Exit Site Quickly and Safely

 

It is sometimes difficult for those outside of the abusive relationship to understand why women stay in these situations. The constant question is “Why doesn’t she just leave?” The answer is much more complicated that it appears.

 

Domestic violence takes many forms and includes many factors, some of which encourage conditions that keep a woman psychologically insecure, economically dependent and socially isolated. Some of the factors which influence a woman to remain with the batterer are described below (www.edvp.org).

 

Lack of Financial Resources – The woman who is being victimized may not have access to money or other financial resources. The batterer may have total control over all the family’s financial instruments (checking and savings accounts, money market accounts, credit cards, etc.) The victim may have been prevented from working, been fired from her job because of too many absences as a result of domestic stress or been forced to leave her job because of threats and stalking. If she has a source of income it may be insufficient to care for her and her children, cover their basic needs or give her the ability to secure lodgings, transportation, food, etc.

 

Threats of Murder – Most domestic violence victims have experienced actual assaults, physical, threats and intimidation at the hands of the abuser.

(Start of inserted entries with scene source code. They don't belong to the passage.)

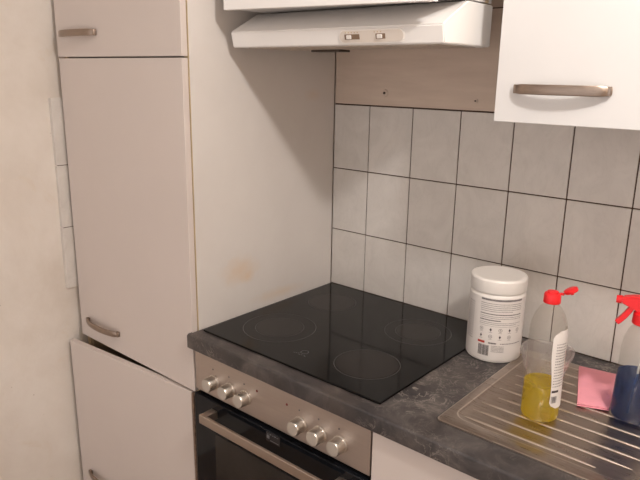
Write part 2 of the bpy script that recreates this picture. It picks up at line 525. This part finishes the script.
# ------------------------------------------------------------------ oven
oven = thing('built_in_oven', 'built-in oven with steel control panel under the black hob', 'oven')
OX0, OX1 = 0.0045, 0.5965
bm = bmesh.new(); box(bm, OX0 + .01, OX1 - .01, -0.565, -0.05, 0.14, 0.845)
finish('housing', bm, M['darkslot'], oven)
bm = bmesh.new(); box(bm, OX0, OX1, -0.580, -0.5655, 0.7365, 0.851, 0.0012)
cp = finish('control_panel', bm, M['panel'], oven)
# rotary knobs
def knob(x, z):
    bm = bmesh.new()
    lathe(bm, [(0.0205, 0), (0.0205, 0.003), (0.0186, 0.0035), (0.0184, 0.026), (0.0172, 0.0285)], 40, cap1=True)
    bm.transform(Matrix.Translation((x, -0.5801, z)) @ Matrix.Rotation(PI / 2, 4, 'X'))
    k = finish('knob', bm, M['knob'], cp, True, 0.5)
    bm = bmesh.new()
    lathe(bm, [(0.0168, 0.0286), (0.0163, 0.0292)], 36)
    bm.transform(Matrix.Translation((x, -0.5801, z)) @ Matrix.Rotation(PI / 2, 4, 'X'))
    finish('knob_face', bm, M['knobface'], k, True, 0.5)
for x in (0.0820, 0.1450, 0.2040, 0.3930, 0.4540, 0.5140): knob(x, 0.7810)
# indicator lamps and tiny printed symbols
def disc(bm, x, z, r, y=-0.5803, t=0.0008, seg=16, mat=0):
    m0 = len(bm.verts)
    tmp = bmesh.new(); lathe(tmp, [(r, 0), (r, t)], seg)
    tmp.transform(Matrix.Translation((x, y, z)) @ Matrix.Rotation(PI / 2, 4, 'X'))
    me = bpy.data.meshes.new('t'); tmp.to_mesh(me); tmp.free(); bm.from_mesh(me); bpy.data.meshes.remove(me)
for x, z in ((0.2466, 0.8146), (0.3496, 0.8164)):
    bm = bmesh.new(); disc(bm, x, z, 0.0032)
    finish('indicator_lamp', bm, M['red_lamp'], cp, True, 0.5)
for x in (0.079, 0.142, 0.200, 0.390, 0.450, 0.510):
    bm = bmesh.new(); disc(bm, x, 0.8170, 0.0022)
    finish('symbol_print', bm, M['print'], cp)
# oven door
bm = bmesh.new(); box(bm, OX0 + .001, OX1 - .001, -0.588, -0.566, 0.15, 0.727, 0.002)
od = finish('door', bm, M['ovenglass'], oven)
bm = bmesh.new(); box(bm, 0.090, 0.511, -0.5888, -0.5881, 0.22, 0.632, 0.0)
finish('window', bm, M['ovenwin'], od)
bm = bmesh.new()
box(bm, 0.079, 0.545, -0.6330, -0.6245, 0.6815, 0.7065, 0.0015)
h = finish('handle', bm, M['bar'], od)
for x in (0.0795, 0.5215):
    bm = bmesh.new(); box(bm, x, x + 0.023, -0.6244, -0.5882, 0.683, 0.7060, 0.001)
    finish('bracket', bm, M['bar'], h)
bm = bmesh.new()
box(bm, 0.288, 0.335, -0.5892, -0.5881, 0.6985, 0.7245, 0.0004, 0)
for i, xx in enumerate((0.292, 0.300, 0.308, 0.316, 0.324)):
    box(bm, xx, xx + 0.005, -0.5896, -0.5892, 0.7185, 0.7195 + 0.0012 * (i % 2), 0, 1)
box(bm, 0.290, 0.299, -0.5896, -0.5892, 0.7065, 0.7155, 0, 1); box(bm, 0.302, 0.331, -0.5896, -0.5892, 0.7025, 0.7040, 0, 1)
finish('badge', bm, [M['badge'], M['print']], od)

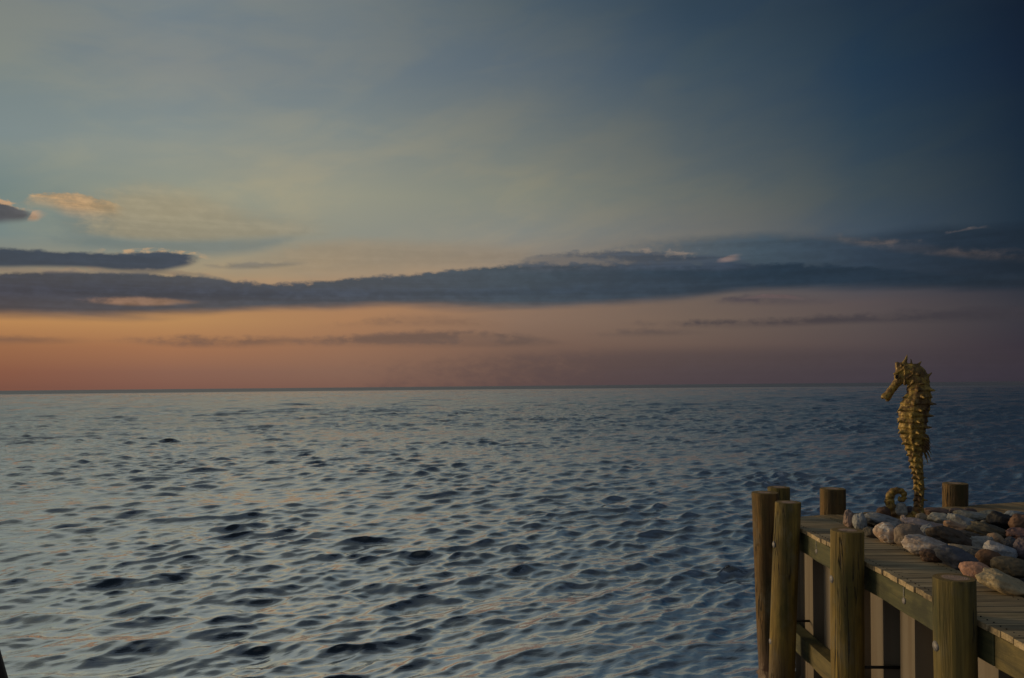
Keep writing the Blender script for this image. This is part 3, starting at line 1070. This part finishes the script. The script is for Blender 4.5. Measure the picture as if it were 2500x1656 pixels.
def pebbles():
    rs = random.Random(77)
    mb = MB()
    bm = bmesh.new(); bmesh.ops.create_icosphere(bm, subdivisions=1, radius=1)
    vv = [v.co.copy() for v in bm.verts]; ff = [[v.index for v in f.verts] for f in bm.faces]; bm.free()
    for _ in range(1500):
        x = X_IN + 0.03 + rs.random() ** 1.3 * 4.5
        ymax = INNER.y - 0.04 + (x - INNER.x) * math.tan(WA)
        y = ymax - rs.random() * (ymax - 3.6)
        r = rs.uniform(0.012, 0.04)
        sx, sy, sz = r * rs.uniform(.8, 1.5), r * rs.uniform(.7, 1.2), r * rs.uniform(.5, .9)
        a = rs.uniform(0, 6.28); ca, sa = math.cos(a), math.sin(a)
        vs = []
        for v in vv:
            q = v * rs.uniform(.85, 1.12)
            px_, py_ = q.x * sx, q.y * sy
            vs.append((x + px_ * ca - py_ * sa, y + px_ * sa + py_ * ca, -0.065 + r * 0.5 + q.z * sz))
        mb.add(vs, ff)
    m, n, p = new_mat('mixed_grit')
    v = n.node('ShaderNodeTexCoord').outputs['Object']
    c = n.ramp(n.noise(v, 9, 3), [(0.35, (0.10, 0.08, 0.065)), (0.5, (0.24, 0.21, 0.18)), (0.62, (0.15, 0.09, 0.06)), (0.7, (0.30, 0.28, 0.26))])
    n.put(p.inputs['Base Color'], c)
    p.inputs['Roughness'].default_value = 0.85
    o = mb.build('gravel', m)
    o['kind'] = 'stuff'
    o['label'] = 'small grit and chips filling the gaps between the piled stones'
    o['category'] = 'gravel'


pebbles()
mb = MB()
_y = -1.5
while _y < 8.8:
    for dx_ in (0.05, X_IN - X_OUT - 0.06):
        for dy_ in (0.032, 0.09):
            ex = rnd.uniform(-.004, .004)
            k = [(dx_ + ex + 0.0055 * math.cos(t), _y + dy_ + 0.0055 * math.sin(t)) for t in [i * 1.0472 for i in range(6)]]
            mb.prism(k, -0.002, 0.0045)
    _y += 0.132
nl = mb.build('nails', M_ROD, walk)
nl['kind'] = 'stuff'

# ------------------------------------------------------------------ rocks
def rock_mat(name, c1, c2, c3=None, vein=0.0, speck=0.0, sc=5.0, band=False):
    m, n, p = new_mat('stone_' + name)
    v = objvec(n)
    vv = n.vmul(v, (1, 1, 3.2)) if band else v
    a = n.noise(vv, sc, 6, 0.6, 0.8)
    f = n.noise(v, sc * 9, 5, 0.65)
    c = n.mix(n.rng(a, 0.36, 0.62), c1, c2)
    if c3:
        b = n.noise(n.vadd(vv, (3, 7, 1)), sc * 0.8, 4, 0.55, 0.6)
        c = n.mix(n.rng(b, 0.5, 0.62), c, c3)
    c = n.mix(n.rng(f, 0.4, 0.75, 0, 0.55), c, tuple(x * 0.45 for x in c1))
    if vein:
        w = n.noise(n.vadd(vv, (1, 2, 5)), sc * 0.7, 3, 0.5, 2.5)
        w = n.m('ABSOLUTE', n.sub(w, 0.5))
        c = n.mix(n.rng(w, 0.022, 0.004, 0, vein), c, tuple(min(0.6, x * 2.2 + 0.12) for x in c2))
    if speck:
        s = n.voronoi(v, 70)
        c = n.mix(n.rng(s, 0.25, 0.12, 0, speck), c, (0.05, 0.035, 0.02))
    n.put(p.inputs['Base Color'], c)
    p.inputs['Roughness'].default_value = 0.72
    bump(n, p, n.add(n.mul(a, 0.8), n.mul(f, 0.35)), 0.85, 0.02)
    return m


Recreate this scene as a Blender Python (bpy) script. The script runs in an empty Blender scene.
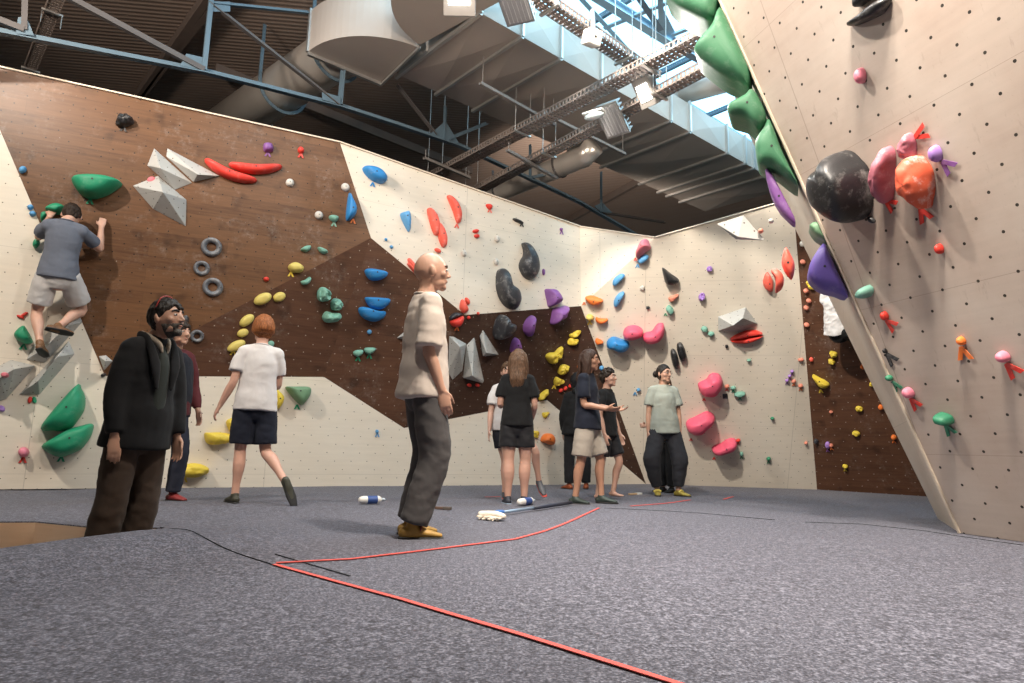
import bpy, bmesh, math, random
import numpy as np
from mathutils import Vector, Matrix, noise
from mathutils.geometry import delaunay_2d_cdt
random.seed(7)
SC = bpy.context.scene
COL = SC.collection
PI = math.pi

# ------------------------------------------------------------------ camera
FPX = 660.0
PITCH = math.atan(106 / 660.0)
ROLL = 0.025
HC = 0.565
CAM = Vector((0, 0, HC))
CF = Vector((0, math.cos(PITCH), math.sin(PITCH)))
_r0 = Vector((1, 0, 0)); _u0 = Vector((0, -math.sin(PITCH), math.cos(PITCH)))
CR = _r0 * math.cos(ROLL) + _u0 * math.sin(ROLL)
CU = _u0 * math.cos(ROLL) - _r0 * math.sin(ROLL)

def ray(x, y):
    return CF + CR * ((x - 512) / FPX) - CU * ((y - 341.5) / FPX)
def hit(x, y, p0, n):
    d = ray(x, y)
    return CAM + d * ((p0 - CAM).dot(n) / d.dot(n))
def atz(x, y, z=0.0):
    return hit(x, y, Vector((0, 0, z)), Vector((0, 0, 1)))
def aty(x, y, Y):
    return hit(x, y, Vector((0, Y, 0)), Vector((0, 1, 0)))
def proj(P):
    v = Vector(P) - CAM
    return 512 + FPX * v.dot(CR) / v.dot(CF), 341.5 - FPX * v.dot(CU) / v.dot(CF)

cam_d = bpy.data.cameras.new('camera'); cam = bpy.data.objects.new('camera', cam_d); COL.objects.link(cam)
cam_d.sensor_width = 36; cam_d.lens = FPX / 1024 * 36; cam_d.clip_start = .02
m = Matrix((CR, CU, -CF)).transposed().to_4x4(); m.translation = CAM
cam.matrix_world = m
SC.camera = cam

# ------------------------------------------------------------------ materials
_mats = {}
def nodes(name):
    mt = bpy.data.materials.new(name); mt.use_nodes = True
    nt = mt.node_tree; b = nt.nodes['Principled BSDF']
    return mt, nt, b
def N(nt, typ, **kw):
    n = nt.nodes.new(typ)
    for k, v in kw.items():
        if k.startswith('i_'):
            n.inputs[k[2:].replace('_', ' ')].default_value = v
        else:
            setattr(n, k, v)
    return n
def mixc(nt, fac, a, b, blend='MIX'):
    n = nt.nodes.new('ShaderNodeMix'); n.data_type = 'RGBA'; n.blend_type = blend
    for sock, v in ((n.inputs[0], fac), (n.inputs[6], a), (n.inputs[7], b)):
        if hasattr(v, 'node'):
            nt.links.new(v, sock)
        else:
            sock.default_value = v if sock is n.inputs[0] else (*v[:3], 1)
    return n.outputs[2]
def math_n(nt, op, a, b=None, c=None):
    n = nt.nodes.new('ShaderNodeMath'); n.operation = op
    for i, v in enumerate((a, b, c)):
        if v is None: continue
        if hasattr(v, 'node'): nt.links.new(v, n.inputs[i])
        else: n.inputs[i].default_value = v
    return n.outputs[0]
def ramp(nt, fac, stops):
    n = nt.nodes.new('ShaderNodeValToRGB'); nt.links.new(fac, n.inputs[0])
    e = n.color_ramp.elements
    while len(e) < len(stops): e.new(.5)
    for k, (p, c) in enumerate(stops):
        e[k].position = p; e[k].color = (*c, 1) if len(c) == 3 else c
    return n.outputs[0]
def noise_n(nt, vec, scale, detail=3, rough=.55):
    n = N(nt, 'ShaderNodeTexNoise'); n.inputs['Scale'].default_value = scale
    n.inputs['Detail'].default_value = detail; n.inputs['Roughness'].default_value = rough
    if vec is not None: nt.links.new(vec, n.inputs['Vector'])
    return n.outputs['Fac']
def bump(nt, b, h, strength=.3, dist=.01):
    n = N(nt, 'ShaderNodeBump'); n.inputs['Strength'].default_value = strength; n.inputs['Distance'].default_value = dist
    nt.links.new(h, n.inputs['Height']); nt.links.new(n.outputs[0], b.inputs['Normal'])
def mapped(nt, kind='Object', scale=(1, 1, 1)):
    tc = N(nt, 'ShaderNodeTexCoord'); mp = N(nt, 'ShaderNodeMapping'); mp.inputs['Scale'].default_value = scale
    nt.links.new(tc.outputs[kind], mp.inputs[0]); return mp.outputs[0]

def M(name, col=None, rough=.6, var=.12, scale=6, bmp=0, bscale=60, metal=0, chalk=0, spec=.5, emit=0, coat=0):
    """plain procedural material with a little colour variation, wear and grain"""
    if name in _mats: return _mats[name]
    mt, nt, b = nodes(name)
    v = mapped(nt)
    f = noise_n(nt, v, scale, 4)
    a = tuple(max(0, c * (1 - var)) for c in col); c2 = tuple(min(1, c * (1 + var)) for c in col)
    out = mixc(nt, f, a, c2)
    if chalk:
        g = noise_n(nt, v, scale * 1.7, 6, .7)
        g = ramp(nt, g, [(.52, (0, 0, 0)), (.78, (chalk,) * 3)])
        out = mixc(nt, g, out, (.75, .73, .70))
    nt.links.new(out, b.inputs['Base Color'])
    b.inputs['Roughness'].default_value = rough; b.inputs['Metallic'].default_value = metal
    b.inputs['Specular IOR Level'].default_value = spec
    if coat: b.inputs['Coat Weight'].default_value = coat
    if emit:
        b.inputs['Emission Color'].default_value = (*col, 1); b.inputs['Emission Strength'].default_value = emit
    if bmp:
        bump(nt, b, noise_n(nt, v, bscale, 4), bmp)
    _mats[name] = mt
    return mt

def dots_mask(nt, uv, s=.30, r=.011):
    sep = N(nt, 'ShaderNodeSeparateXYZ'); nt.links.new(uv, sep.inputs[0])
    res = None
    for off in (0, .5):
        d = []
        for k in (0, 1):
            q = math_n(nt, 'FRACT', math_n(nt, 'ADD', math_n(nt, 'DIVIDE', sep.outputs[k], s), off + 50))
            d.append(math_n(nt, 'MULTIPLY', math_n(nt, 'SUBTRACT', q, .5), s))
        L = math_n(nt, 'SQRT', math_n(nt, 'ADD', math_n(nt, 'MULTIPLY', d[0], d[0]), math_n(nt, 'MULTIPLY', d[1], d[1])))
        mk = math_n(nt, 'LESS_THAN', L, r)
        res = mk if res is None else math_n(nt, 'MAXIMUM', res, mk)
    return res

def panel_birch(name, tint, dot=.22, r=.0060, grain=.10, dirt=.0, dotc=(.07, .055, .04)):
    mt, nt, b = nodes(name)
    uv = N(nt, 'ShaderNodeUVMap').outputs[0]
    mp = N(nt, 'ShaderNodeMapping'); mp.inputs['Scale'].default_value = (1.2, 14, 1); nt.links.new(uv, mp.inputs[0])
    g = noise_n(nt, mp.outputs[0], 1.5, 5)
    c = mixc(nt, g, tuple(x * (1 - grain) for x in tint), tuple(min(1, x * (1 + grain)) for x in tint))
    big = noise_n(nt, uv, .9, 5, .6)
    c = mixc(nt, ramp(nt, big, [(.40, (0, 0, 0)), (.75, (.30,) * 3)]), c, (.80, .77, .70))   # chalk haze
    fine = noise_n(nt, uv, 55, 3, .7)
    c = mixc(nt, ramp(nt, fine, [(.62, (0, 0, 0)), (.72, (.25,) * 3)]), c, tuple(x * .6 for x in tint))
    if dirt:
        mp2 = N(nt, 'ShaderNodeMapping'); mp2.inputs['Scale'].default_value = (6, 1.6, 1); mp2.inputs['Rotation'].default_value = (0, 0, .5)
        nt.links.new(uv, mp2.inputs[0])
        sc = noise_n(nt, mp2.outputs[0], 2.4, 7, .75)
        c = mixc(nt, ramp(nt, sc, [(.60, (0, 0, 0)), (.70, (dirt,) * 3)]), c, tuple(x * .55 for x in tint))
    # panel joints every 2.44 x 1.22 m
    sep = N(nt, 'ShaderNodeSeparateXYZ'); nt.links.new(uv, sep.inputs[0])
    j = None
    for k, s in ((0, 2.44), (1, 1.22)):
        q = math_n(nt, 'FRACT', math_n(nt, 'ADD', math_n(nt, 'DIVIDE', sep.outputs[k], s), 20.37))
        mk = math_n(nt, 'LESS_THAN', math_n(nt, 'ABSOLUTE', math_n(nt, 'SUBTRACT', q, .5)), .0016)
        j = mk if j is None else math_n(nt, 'MAXIMUM', j, mk)
    c = mixc(nt, math_n(nt, 'MULTIPLY', j, .45), c, tuple(x * .45 for x in tint))
    dm = dots_mask(nt, uv, dot, r)
    c = mixc(nt, dm, c, dotc)
    nt.links.new(c, b.inputs['Base Color']); b.inputs['Roughness'].default_value = .55
    b.inputs['Specular IOR Level'].default_value = .3
    bump(nt, b, math_n(nt, 'ADD', math_n(nt, 'MULTIPLY', g, .15), math_n(nt, 'MULTIPLY', dm, -1)), .25, .004)
    return mt

def panel_brown(name, ca, cb, dotcol, r=.009, chalk=.35, rough=.38):
    mt, nt, b = nodes(name)
    uv = N(nt, 'ShaderNodeUVMap').outputs[0]
    br = N(nt, 'ShaderNodeTexBrick'); nt.links.new(uv, br.inputs['Vector'])
    br.inputs['Scale'].default_value = 1; br.inputs['Brick Width'].default_value = 1.35; br.inputs['Row Height'].default_value = .145
    br.inputs['Mortar Size'].default_value = .0012; br.inputs['Color1'].default_value = (*ca, 1); br.inputs['Color2'].default_value = (*cb, 1)
    br.inputs['Mortar'].default_value = (*[x * .45 for x in ca], 1); br.offset = .37
    mp = N(nt, 'ShaderNodeMapping'); mp.inputs['Scale'].default_value = (1.6, 18, 1); nt.links.new(uv, mp.inputs[0])
    g = noise_n(nt, mp.outputs[0], 1.6, 6, .65)
    c = mixc(nt, ramp(nt, g, [(.30, (0, 0, 0)), (.72, (.7,) * 3)]), br.outputs['Color'], tuple(x * 1.45 for x in cb))
    kn = noise_n(nt, uv, 4.2, 2, .4)
    c = mixc(nt, ramp(nt, kn, [(.60, (0, 0, 0)), (.74, (.55,) * 3)]), c, tuple(x * .45 for x in ca))
    ch = noise_n(nt, uv, 1.7, 8, .78)
    ch2 = noise_n(nt, uv, 16, 5, .7)
    mk = math_n(nt, 'MULTIPLY', ramp(nt, ch, [(.52, (0, 0, 0)), (.72, (1, 1, 1))]), ramp(nt, ch2, [(.42, (0, 0, 0)), (.75, (chalk,) * 3)]))
    c = mixc(nt, mk, c, (.55, .50, .46))
    sp = noise_n(nt, uv, 38, 2, .5)
    c = mixc(nt, ramp(nt, sp, [(.73, (0, 0, 0)), (.78, (chalk,) * 3)]), c, (.5, .46, .42))
    dm = dots_mask(nt, uv, .22, r)
    c = mixc(nt, dm, c, dotcol)
    nt.links.new(c, b.inputs['Base Color']); b.inputs['Roughness'].default_value = rough
    b.inputs['Specular IOR Level'].default_value = .28
    bump(nt, b, g, .08, .003)
    return mt

def carpet():
    mt, nt, b = nodes('felt_carpet')
    v = mapped(nt)
    f1 = noise_n(nt, v, 100, 2, .6); f2 = noise_n(nt, v, 32, 3, .7); f3 = noise_n(nt, v, .8, 4)
    s = math_n(nt, 'ADD', math_n(nt, 'MULTIPLY', f1, .6), math_n(nt, 'MULTIPLY', f2, .4))
    c = ramp(nt, s, [(.36, (.018, .018, .026)), (.50, (.082, .083, .110)), (.64, (.26, .262, .318))])
    c = mixc(nt, math_n(nt, 'MULTIPLY', f3, .35), c, (.05, .05, .06))
    # chalk scuffs
    ch = noise_n(nt, v, 3.1, 8, .75)
    c = mixc(nt, ramp(nt, ch, [(.60, (0, 0, 0)), (.80, (.25,) * 3)]), c, (.45, .45, .47))
    nt.links.new(c, b.inputs['Base Color']); b.inputs['Roughness'].default_value = .95
    b.inputs['Specular IOR Level'].default_value = .15
    b.inputs['Sheen Weight'].default_value = .2
    bump(nt, b, s, .5, .006)
    return mt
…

The risk of death by homicide significantly increases when a woman leaves an abusive relationship. An abuser may also threaten suicide or to murder her children. The situation is especially dangerous because the batterer is not concerned with the consequences of his actions.

 

Social Stigma – Many women in domestic violence situations feel a sense of shame and failure for being in such a negative relationship. They believe that the violence is their fault and society will blame them for it. They are frightened of being further isolated from friends, families and social connections.

 

Immigration Issues – An abuser may deliberately choose not to file the required documents to legalize his partner’s immigration status; he may withdraw documents which have already been filed, destroy important records or documents and/or threaten to report her to the Immigration and Naturalization Service (INS); If English is not her primary language he may isolate her from relatives and friends who speak her language and sabotage her attempts to learn English. In this situation she is totally dependent on him to communicate with the outside world.

 

Self Blame – Many victims believe that the abuse is their fault. They feel an obligation to try and change their behavior so as not to stress their partner in the mistaken notion that this will cease the violence.

 

Desire to Keep the Family Together – Victims often believe that it is in the best interest of their children to maintain a united family, especially if the children are not suffering any physical abuse. They do not understand the emotional pressures being visited upon children as a result of the violence which many of them witness or know about. Women also fear losing custody of their children or not being able to care for or protect them.

 

Lack of Information – The victim may not know about domestic violence shelters, crisis hotline numbers or other supportive community resources. She may not believe that she can turn to family or friends, or that it would be safe to go to them.

 

Key factors cited by women who left abusive relationships include:

  • Learning about themselves and about the truth of their victimization including the batterer’s
    responsibility for the violence helped them to take action against the violence.
  • Receipt of strength or support from someone in order to leave
  • Interactions with law enforcement
  • Use of social networks to disclose the violence, (told neighbors, friends, relatives).
  • Self-defense training
  • Use of shelters, clergy, women’s groups, community support services
  • Recognition of the repetition of the pattern of abuse in their children; this insight was often the impetus for leaving their abusive partner.